Hackers Steal Sensitive Data From JPMorgan and Other Banks

People walk by the JPMorgan Chase building in New York on October 24, 2013. Eric Thayer/Reuters

Hackers have stolen gigabytes of sensitive data from JPMorgan Chase and at least four other banks in a series of complex cyberattacks. In mid-August, a group of hackers broke into the banks' computer networks using top-shelf malware, then nabbed information such as checking and savings account numbers and deleted records, according to a select few briefed on the attacks.

JPMorgan, the only bank that has thus far been revealed by name, has not seen any "unusual" fraud cases come out of the cyberattack. Speaking to The New York Times, JPMorgan spokeswoman Patricia Wexler said, "Companies of our size unfortunately experience cyberattacks nearly every day. We have multiple layers of defense to counteract any threats and constantly monitor fraud levels." The bank said that it plans to devote over $250 million a year to enhancing cybersecurity. Based on the size of its assets, JPMorgan is the largest bank in the United States.

Bloomberg broke the news on Wednesday evening, noting that a handful of major European banks were recently hacked and may be linked to the U.S. bank attacks. The publication says that Russian hackers—who are frequently top FBI suspects in cyberattacks—are behind the most recent attack. Government officials are still unsure of the hackers' origins or their motivations, and whether they were driven by intelligence gathering or financial impulses.

The FBI is investigating the matter. In a statement, the bureau said that it is "working with the United States Secret Service to determine the scope of recently reported cyberattacks against several American financial institutions." According to two people familiar with the investigation, the cyberattacks may have been fueled by government-sponsored economic sanctions in the escalating conflict between Ukraine and Russia, although this remains unclear.
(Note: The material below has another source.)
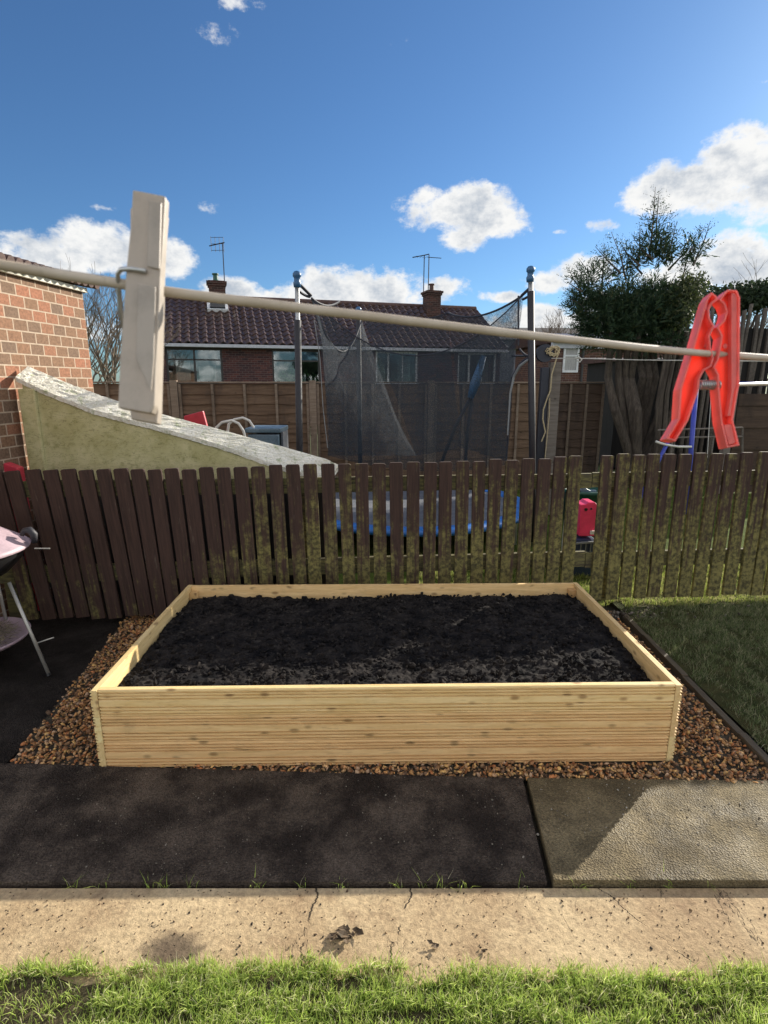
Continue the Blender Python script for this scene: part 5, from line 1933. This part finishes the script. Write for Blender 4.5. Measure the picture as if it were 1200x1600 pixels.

In the case of cyberattacks, customer bank accounts are protected by insurance. But American banks have seen an increase in hacking in recent years. The attacks are typically motivated by financial gain, espionage or political leanings. One such politically motivated attack two years ago involved Iranian hackers glutting banking sites with online traffic in such high volumes that it caused them to shut down.

Security experts suggest that these attacks are likely motivated not by politics, due to the secrecy shrouding them, but perhaps by espionage. Intelligence agencies often monitor and target banks when they are trying to get dirt on their suspects.